Squash: British Open steps back from the brink as new format focuses on game's revival

Threatened by dwindling numbers of players and spectators, the biggest tournament in squash has taken a turn for the better, says Mike Rowbottom

A spontaneous example of such cross-fertilisation occurred at Manchester's SportCity earlier this week when Kelly Holmes passed through a doorway and entered a different world - the troubled land of the British Open Squash Championships.

The double Olympic gold medallist had been training with a group of prize-winning joggers in the main indoor arena of the English Sports Institute which nestles alongside the huge, strutted presence of the City of Manchester Stadium and was only dimly aware of something going on elsewhere in the building. "We all thought it was an aerobics class or something," she said with a grin.

Soon, however, the woman who has become a walking photo-opportunity since her glorious summer in Athens was standing on the other side of the door, chatting to England's former world champion Peter Nicol - for the benefit of an attendant snapper, naturally - signing autographs with a practised grace, and staring with some interest at the players plunging and straining within the showcased all-glass court.

Holmes may not have known it, but she was witnessing history - the oldest tournament in squash, contested since 1922, and an event which was for half a century the de facto world championship until the start of the professional era 20-odd years ago.

A championship dominated in turn by legendary figures - Hashim Khan, Jonah Barrington, Geoff Hunt, Jahangir and then Jansher Khan - has dwindled over the past decade to the point where, more than once, its very existence has been in doubt.

Imagine if, come next May, someone announced that Wimbledon would have to be cancelled. For the competition that has long fulfilled the same role within squash, that was almost the reality a couple of months ago until a rescue plan was put into operation by marketing man Paul Walters, who took over the rights to stage the event on the very day that England Squash was about to make its sad announcement, and swiftly instituted his old company, Dunlop, as the title sponsors for the next four years.

With the original booking at London's Royal Horticultural Hall gone to seed, Manchester City Council agreed to host the revived event at short notice in the building that serves as the National Squash Centre, although the main arena, where the 2002 Commonwealth Games matches were staged, was already booked - to among others, Dame Kelly Holmes.

The athlete's speculation about aerobics would have touched a tender spot within squash. As Nick Rider, Squash England's chief executive, pointed out, aerobic classes played a big part in displacing squash in the nation's leisure centres.

"The sport almost grew too quickly in the 80s and 90s," said Rider. "There were about three and a half million regular players in Britain at one point, and now that figure is closer to one million."

Tickets for the final stages of this year's British Open, which conclude on Monday, are sold out, but Walters is already planning expansion. Two years from now he wants to return to the larger venue next door. Next year he is considering venues in five other cities. He also intends to double the total prize-money from its present modest level of $52,500 [£35,900].

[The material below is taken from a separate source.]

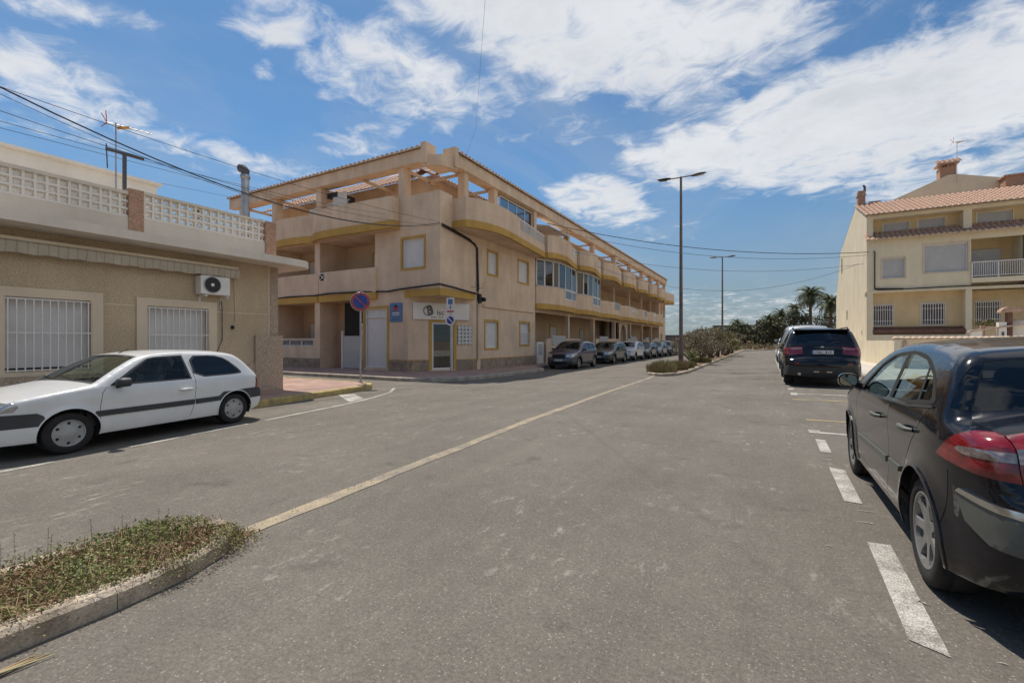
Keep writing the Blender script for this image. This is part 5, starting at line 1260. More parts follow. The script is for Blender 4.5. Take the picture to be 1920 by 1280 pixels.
def car(name, label, sp, loc, rz, group=None):
    """x runs forward; sp profile is (u from the nose, z). Returns the thing."""
    root = thing(name, label, 'car' if 'cat' not in sp else sp['cat'], loc, rz, group)
    Lg, Wh = sp['L'], sp['W']; g = sp.get('g', .07); detail = sp.get('detail', True); paint = sp['paint']
    fa, ra, wr = sp['axles'][0], sp['axles'][1], sp['wr']
    prof = chaikin(sp['prof'], 2) if detail else chaikin(sp['prof'], 1)
    prof = resample(prof, g*.9, False)
    S = [0]
    for i in range(1, len(prof)): S.append(S[-1]+math.hypot(prof[i][0]-prof[i-1][0], prof[i][1]-prof[i-1][1]))
    r = sp.get('r', .055); belt = sp['belt']; tum = sp.get('tum', .30)
    def base(u, z):
        uf, ur = sp.get('uf', .9), Lg-sp.get('ur', .8)
        pl = 1-sp.get('cf', .22)*max(0, (uf-u)/uf)**2.4-sp.get('cr', .16)*max(0, (u-ur)/(Lg-ur))**2.6
        y = Wh*pl
        if z < .42: y -= .05*((.42-z)/.25)**2
        y += .012*math.exp(-((z-belt*.86)/.10)**2)
        if z > belt: 
            t = z-belt; y -= tum*t+.10*t*t
        for ax in (fa, ra):
            q = math.hypot(u-ax, z-wr); y += sp.get('flare', .022)*math.exp(-((q-wr*1.16)/.055)**2)
        return y
    def dsil(u, z):
        best = 9
        for i in range(len(prof)-1):
            ax, ay = prof[i]; bx, by = prof[i+1]
            if min(abs(ax-u), abs(ay-z)) > .12 and math.hypot(ax-u, ay-z) > .2: continue
            dx, dy = bx-ax, by-ay; t = max(0, min(1, ((u-ax)*dx+(z-ay)*dy)/(dx*dx+dy*dy+1e-12)))
            best = min(best, math.hypot(ax+dx*t-u, ay+dy*t-z))
        return best
    def hw(u, z):
        d = dsil(u, z); b = base(u, z)
        if d < r: b -= r-math.sqrt(max(0, r*r-(r-d)**2))
        return b
    X = lambda u: Lg/2-u
    bottom = [(prof[-1][0], prof[-1][1])]
    zb = sp.get('zb', .24)
    outer = list(prof)+resample([(prof[-1][0], prof[-1][1]), (ra+wr*1.3, zb-.01), (fa+wr*1.3, zb-.01), (prof[0][0]+.02, zb), (prof[0][0], prof[0][1])], g, False)[1:-1]
    regs = []   # (part, poly, mat, offset, label)
    for rr_ in sp.get('side', []): regs.append(rr_)
    rad = wr*sp.get('archr', 1.17)
    for ax in (fa, ra):
        lip = [(ax+math.cos(t)*(rad+.018), wr+.01+math.sin(t)*(rad+.018)) for t in [2*math.pi*k/36 for k in range(36)]]
        arch = [(ax+math.cos(t)*rad, wr+.01+math.sin(t)*rad) for t in [2*math.pi*k/36 for k in range(36)]]
        regs.append(('body', lip, sp.get('lip', paint), .008)); regs.append((None, arch, None, 0))
    # clip polygons to stay inside the domain by classification only
    extra = []
    for k_ in (.12, .3, .6, 1.0):
        for i in range(1, len(prof)-1):
            (ax, ay), (bx, by) = prof[i-1], prof[i+1]; dx, dy = bx-ax, by-ay; d = math.hypot(dx, dy) or 1
            p = (prof[i][0]+dy/d*r*k_, prof[i][1]-dx/d*r*k_)
            if inpoly(p[0], p[1], outer): extra.append(p)
    polys = [resample(q[1], g) for q in regs]
    vv, tr = cdt(outer, polys, g, extra)
    y_of = [hw(v[0], v[1]) for v in vv]
    parts = {}
    def getp(name, key, lab=None):
        k = (name, key)
        if k not in parts: parts[k] = (MB(), lab)
        return parts[k][0]
    for side in (1, -1):
        byreg = {}
        for t, k in tr: byreg.setdefault(k, []).append(t)
        for k, tris in byreg.items():
            if k >= 0 and regs[k][0] is None: continue
            q = regs[k] if k >= 0 else ('body', None, paint, 0)
            nm = q[0]; key = 0 if nm == 'body' else ((k, side) if len(q) < 6 else (q[5], side)); off = q[3]
            m = getp(nm, key, q[4] if len(q) > 4 else None)
            idx = sorted({i for t in tris for i in t}); mp = {i: j for j, i in enumerate(idx)}
            vs = [(X(vv[i][0]), side*(y_of[i]+off), vv[i][1]) for i in idx]
            fs = [tuple(mp[i] for i in (t if side > 0 else t[::-1])) for t in tris]
            m.mesh(vs, fs, q[2], True)
            if abs(off) > .001:
                cnt = {}
                for t in tris:
                    for a, b in ((t[0], t[1]), (t[1], t[2]), (t[2], t[0])): cnt[(min(a, b), max(a, b))] = cnt.get((min(a, b), max(a, b)), 0)+1
                for (a, b), c in cnt.items():
                    if c == 1: m.face([(X(vv[a][0]), side*y_of[a], vv[a][1]), (X(vv[b][0]), side*y_of[b], vv[b][1]), (X(vv[b][0]), side*(y_of[b]+off), vv[b][1]), (X(vv[a][0]), side*(y_of[a]+off), vv[a][1])], q[2])
    # strip over nose, bonnet, screen, roof, tail
    ws = [hw(u, z) for u, z in prof]
    def at(s):
        s = max(0, min(S[-1], s)); i = 0
        while i < len(S)-2 and S[i+1] < s: i += 1
        t = (s-S[i])/max(1e-9, S[i+1]-S[i]); return i, t
    crown_pts = sp['crown']   # [(u,z,crown)]
    def near(u, z): 
        b, bs = 9, 0
        for i in range(len(prof)-1):
            ax, ay = prof[i]; bx, by = prof[i+1]; dx, dy = bx-ax, by-ay
            t = max(0, min(1, ((u-ax)*dx+(z-ay)*dy)/(dx*dx+dy*dy+1e-12))); d = math.hypot(ax+dx*t-u, ay+dy*t-z)
            if d < b: b, bs = d, S[i]+t*math.hypot(dx, dy)
        return bs
    cs = [(near(a, b), c) for a, b, c in crown_pts]
    def crown(s):
        if s <= cs[0][0]: return cs[0][1]
        for i in range(len(cs)-1):
            if s <= cs[i+1][0]: 
                t = (s-cs[i][0])/max(1e-6, cs[i+1][0]-cs[i][0]); return cs[i][1]+(cs[i+1][1]-cs[i][1])*t
        return cs[-1][1]
    sc_ = Wh
    sregs = [(q[0], [(near(*p[0]), p[1]*sc_) for p in q[1]]) + tuple(q[2:]) for q in sp.get('strip', [])]
    dom = [(s, -sc_) for s in S]+[(S[-1], y) for y in [sc_*(-1+2*k/10) for k in range(1, 10)]]+[(s, sc_) for s in S[::-1]]+[(0, y) for y in [sc_*(1-2*k/10) for k in range(1, 10)]]
    polys = [resample(q[1], g) for q in sregs]
    vv2, tr2 = cdt(dom, polys, g)
    def P3(s, yy, off):
        i, t = at(s); u = prof[i][0]+(prof[i+1][0]-prof[i][0])*t; z = prof[i][1]+(prof[i+1][1]-prof[i][1])*t; wv = ws[i]+(ws[i+1]-ws[i])*t
        a = prof[max(0, i-1)]; b = prof[min(len(prof)-1, i+2)]; dx, dz = b[0]-a[0], b[1]-a[1]; d = math.hypot(dx, dz) or 1
        nx, nz_ = -dz/d, dx/d     # outward normal in (u,z)
        tt = yy/sc_; c = crown(s)*(1-abs(tt)**2.2)+off
        return (X(u+nx*c), tt*wv, z+nz_*c)
    byreg = {}
    for t, k in tr2: byreg.setdefault(k, []).append(t)
    for k, tris in byreg.items():
        q = sregs[k] if k >= 0 else ('body', None, paint, 0)
        if q[0] is None: continue
        off = q[3]; cy_ = 0
        key = 0
        if q[0] != 'body': key = (q[5], q[6]) if len(q) > 6 else ('s', k)
        m = getp(q[0], key, q[4] if len(q) > 4 else None)
        idx = sorted({i for t in tris for i in t}); mp = {i: j for j, i in enumerate(idx)}
        m.mesh([P3(vv2[i][0], vv2[i][1], off) for i in idx], [tuple(mp[i] for i in t[::-1]) for t in tris], q[2], True)
        if abs(off) > .001:
            cnt = {}
            for t in tris:
                for a, b in ((t[0], t[1]), (t[1], t[2]), (t[2], t[0])): cnt[(min(a, b), max(a, b))] = cnt.get((min(a, b), max(a, b)), 0)+1
            for (a, b), c in cnt.items():
                if c == 1 and abs(abs(vv2[a][1])-sc_)+abs(abs(vv2[b][1])-sc_) > .01: m.face([P3(*vv2[a][:2], 0), P3(*vv2[b][:2], 0), P3(*vv2[b][:2], off), P3(*vv2[a][:2], off)], q[2])
    # underbody, wheel wells
    m = getp('body', 0)
    m.box(X(prof[-1][0]-.15), X(.2), -Wh*.86, Wh*.86, zb-.02, zb+.05, 'seam')
    for ax in (fa, ra):
        for side in (1, -1):
            pr = []
            for k in range(13): t = math.pi*(-.12+1.24*k/12); pr.append((math.cos(t)*rad, math.sin(t)*rad))
            vs = []
            for (a, b) in pr:
                for yy in (Wh*1.0-.03, Wh-.32): vs.append((X(ax+a), side*yy, wr+.01+b))
            m.mesh(vs, [(2*i, 2*i+1, 2*i+3, 2*i+2) for i in range(12)], 'seam'); m.face([vs[2*i+1] for i in range(13)], 'seam')
    body = None
    for (nm, key), (mbb, lab) in parts.items():
        if nm == 'body': body = mbb.build('body', root)
    for (nm, key), (mbb, lab) in parts.items():
        if nm != 'body':
            o = mbb.build(nm, root)
            if lab: o['label'] = lab
    # interior
    if sp.get('seats'):
        m = MB(); z0 = belt-.38
        m.box(X(sp['seats'][-1]+.55), X(sp['seats'][0]-.75), -Wh*.82, Wh*.82, zb+.06, zb+.12, 'interior')
        m.box(X(sp['seats'][0]-.62), X(sp['seats'][0]-.85), -Wh*.8, Wh*.8, .5, belt-.01, 'interior')
        for yy in (-1, 1): m.box(X(sp['seats'][-1]+.5), X(sp['seats'][0]-.8), yy*Wh*.86-.02, yy*Wh*.86+.02, zb+.1, belt-.06, 'interior')
        m.box(X(sp['seats'][-1]+.62), X(sp['seats'][-1]+.5), -Wh*.82, Wh*.82, zb+.1, belt-.0, 'interior')
        if detail:
            m.lathe((X(sp['seats'][0]-.42), Wh*.42, belt-.02), (-1, 0, .4), [(.17, 0), (.185, .01), (.17, .02)], 'interior', 20)
        m.build('interior', root)
        for i, su in enumerate(sp['seats']):
            for yy in ((-.40, .40)):
                m = MB(); c = yy*Wh*1.05; wv = .24
                m.hexa([(X(su-.30), c-wv, .38), (X(su+.2), c-wv, .34), (X(su+.2), c+wv, .34), (X(su-.30), c+wv, .38)], [(X(su-.30), c-wv, .56), (X(su+.2), c-wv, .5), (X(su+.2), c+wv, .5), (X(su-.30), c+wv, .56)], 'interior')
                m.hexa([(X(su+.06), c-wv, .5), (X(su+.20), c-wv, .5), (X(su+.20), c+wv, .5), (X(su+.06), c+wv, .5)], [(X(su+.26), c-wv*.8, belt+.14), (X(su+.34), c-wv*.8, belt+.13), (X(su+.34), c+wv*.8, belt+.13), (X(su+.26), c+wv*.8, belt+.14)], 'interior')
                m.hexa([(X(su+.26), c-.12, belt+.15), (X(su+.35), c-.12, belt+.15), (X(su+.35), c+.12, belt+.15), (X(su+.26), c+.12, belt+.15)], [(X(su+.29), c-.10, belt+.31), (X(su+.36), c-.10, belt+.31), (X(su+.36), c+.10, belt+.31), (X(su+.29), c+.10, belt+.31)], 'interior')
                o = m.build('seat', root); bv = o.modifiers.new('b', 'BEVEL'); bv.width = .035; bv.segments = 2
    # wheels
    for (ax, sd) in ((fa, 1), (fa, -1), (ra, 1), (ra, -1)):
        wheel(root, X(ax), sd*(Wh-sp.get('wd', .19)/2-.025), wr, sd, sp.get('wd', .19), sp.get('rim', 'five'), sp.get('rimmat', 'alloy'), sp.get('rr', .66), detail)
    # mirrors
    mu, mz = sp['mirror']
    for sd in (1, -1):
        y0 = base(mu, mz); m = MB()
        m.hexa([(X(mu+.02), sd*(y0-.03), mz-.06), (X(mu+.10), sd*(y0-.03), mz-.05), (X(mu+.10), sd*(y0+.05), mz-.03), (X(mu+.02), sd*(y0+.05), mz-.04)], [(X(mu+.03), sd*(y0-.03), mz), (X(mu+.09), sd*(y0-.03), mz), (X(mu+.09), sd*(y0+.05), mz+.02), (X(mu+.03), sd*(y0+.05), mz+.02)], 'seam')
        hx = sp.get('mirw', .21)
        rings = []
        for (dx, k_) in ((-.05, .35), (-.035, .75), (0., .96), (.05, 1.), (.095, .97)):
            rings.append([(X(mu+.02+dx), sd*(y0+.03+hx/2+math.copysign(abs(math.cos(t))**.75, math.cos(t))*hx/2*k_), mz+.04+math.copysign(abs(math.sin(t))**.75, math.sin(t))*.068*k_) for t in [2*math.pi*j/20 for j in range(20)]])
        vs = [p for q in rings for p in q]
        m.mesh(vs, [(i*20+j, i*20+(j+1) % 20, (i+1)*20+(j+1) % 20, (i+1)*20+j) for i in range(4) for j in range(20)], sp.get('mirmat', paint), True)
        m.face(rings[0], sp.get('mirmat', paint)); m.face(rings[-1], 'seam')
        mo = m.build('side_mirror', root)
        m = MB(); c = Vector((X(mu+.12), sd*(y0+.03+hx/2), mz+.04)); m.face([Vector((X(mu+.117), sd*(y0+.03+hx/2)+math.copysign(abs(math.cos(t))**.75, math.cos(t))*hx/2*.84, mz+.04+math.copysign(abs(math.sin(t))**.75, math.sin(t))*.055)) for t in [2*math.pi*j/20 for j in range(20)]], 'mirror_glass'); m.build('mirror_glass', mo)
    # handles
    for (hu, hz) in sp.get('handles', []):
        for sd in (1, -1):
            y0 = base(hu, hz); m = MB(); mt = sp.get('hmat', paint); l_ = .10
            m.tube([(X(hu-l_), sd*(y0+.0), hz), (X(hu-l_*.85), sd*(y0+.03), hz+.004), (X(hu), sd*(y0+.038), hz+.007), (X(hu+l_*.85), sd*(y0+.03), hz+.006), (X(hu+l_), sd*(y0+.0), hz+.003)], [.013, .016, .018, .016, .013], mt, 8); m.build('door_handle', root)
    root['_L'] = Lg
    del root['_L']
    return root, X, base, P3, near
def plate_at(root, x, z, fwd, w_=.52, h_=.11, chars=True, y=0, text=None):
    m = MB(); m.box(min(x, x+fwd*.012), max(x, x+fwd*.012), y-w_/2, y+w_/2, z-h_/2, z+h_/2, 'plate'); sgn = 1 if fwd > 0 else -1
    bs = w_/2-.045
    m.box(*sorted((x+fwd*.013, x+fwd*.002)), *sorted((y+sgn*(-w_/2), y+sgn*(-bs))), z-h_/2, z+h_/2, 'plate_blue')
    if chars:
        k = 0
        for i in range(8):
            if i == 4: continue
            yy = y+sgn*(-w_/2+.085+i*(w_-.12)/8); q = w_*.062
            m.box(min(x+fwd*.0122, x+fwd*.014), max(x+fwd*.0122, x+fwd*.014), *sorted((yy, yy+sgn*q*(.5+.5*((i*7) % 3)/2))), z-h_*.3, z+h_*(.3 if i % 3 else .05), 'sign_grey')
    o = m.build('number_plate', root); return o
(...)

Already the format is being tweaked. Traditional seating has been supplemented by a more informal area with tables and a bar.

Jim Lord and Mick Woods, two players from the Skelmanthorpe Savoy Club where Lee Beachill - the current world No 4 who is seeded second for this event - began his career, were complimentary.

"It's the first time I've been here and I like the atmosphere," said Lord. "It's quite informal and relaxed. People can chat and not disturb the players if they want to sit at the tables."

Both questioned whether there would be sufficient numbers of seats for the weekend's action, however, as did club professional Masambo Selisho, a former British Open player. "I like to watch good squash, and you will always get that in this event," he said.

The line-up includes the bulk of the world's top players, including world No 1 Thierry Lincou of France, Beachill, and former winners including Jonathon Power of Canada, the reigning Commonwealth champion, and Peter Nicol of England.

"I think Paul has done a fabulous job to get the competition on at such short notice," Nicol said. "The British Open still has something wonderful about it. Give it two or three years and it will be the most important event in the world again."